Note that just because Lichess lists 187×10^6 e4 vs. 100×10^6 d4 doesn't mean that an e4 game will be the winner! (By playing always the most often played move on the analysis board, I landed in the Lasker Pelikan Sveshnikov.)

  • Use "×" instead of "*" in SE.
    – user21820
    Jul 12, 2021 at 18:40
  • 3
    That repetition draw in the Zaitsev Ruy Lopez is a good contender. Some spectacular draws like Haupke-Meitner, Vienna 1889 have been repeted many times also...
    – Evargalo
    Jul 12, 2021 at 20:28
  • 1
    @Evargalo: You say :-) (Caught two youth players myself. Me: Oh, Hamppe-Meitner! Them: Who??? <blank stare> Their luck it was none of my business...) Jul 13, 2021 at 7:15
  • 1
    Are there any repeated games between GMs?
    – Glorfindel
    Jul 13, 2021 at 10:19
  • @Glorfindel: Judging from Lichess (which, I dunno, might include blitz etc.), this opening draw is somewhat less frequent than the Zaitsev. BTW, Hamppe-Meitner is more than one order of magnitude less frequent. (Maybe because of the fear there is a trick for one side...Stockfish declares it as +10.0, until Nxc6, 0.0.) Jul 13, 2021 at 14:47

1 Answer 1


The most played game: a drawing line

The most played game in the TWIC database (issues 920 to 1438, containing about 1.8 million tournament games) is the following one, which appears 111 times. I add also a variation of the same (a change in move order) that is the second most played game (87 times). A couple of variations ending a move earlier or a move later also are amongst the most played games, with 38 and 39 repetitions respectively.

[FEN ""]
1.e4 e5 2.Nf3 Nc6 3.Bb5 Nf6 4.O-O Nxe4 5.d4 Nd6 6.dxe5 Nxb5 7.a4 Nbd4 8.
Nxd4 Nxd4 ( 8...d5 9.exd6 Nxd4 10.Qxd4 Qxd6 11.Qe4+ Qe6 12.Qd4 Qd6 13.Qe4+
Qe6 14.Qd4 Qd6 {2nd most played game, 87 times} ) 9.Qxd4 d5 10.exd6 Qxd6 
11.Qe4+ Qe6 12.Qd4 Qd6 13.Qe4+ Qe6 14.Qd4 {15th most played game, 38 times
} 14...Qd6 {Most played game, 111 times} ( 14...Qd6 15.Qe4+ {14th most 
played game, 39 times} ) 1/2-1/2

How I found the answer

In case anyone is interested, I used a custom made script to parse the games in pgn format and extract the movetext section (the section containing the actual moves and result).

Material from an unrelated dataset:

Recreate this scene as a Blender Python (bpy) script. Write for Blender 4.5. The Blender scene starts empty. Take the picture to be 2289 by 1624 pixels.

After saving the results as a dataframe in R, I grouped the data by the column movetext (equal games are grouped together), calculated the number of times for each game and sorted in decreasing order:

    games <- mdata %>% group_by(movetext) %>%
        summarise(n_times = n()) %>% arrange(desc(n_times))

And I only took into account the games where there was at least one move by each of the players. Otherwise, the most played game would be "0-1", black wins because white didn't show up, followed by "1.e4 1-0", white wins because black didn't show up.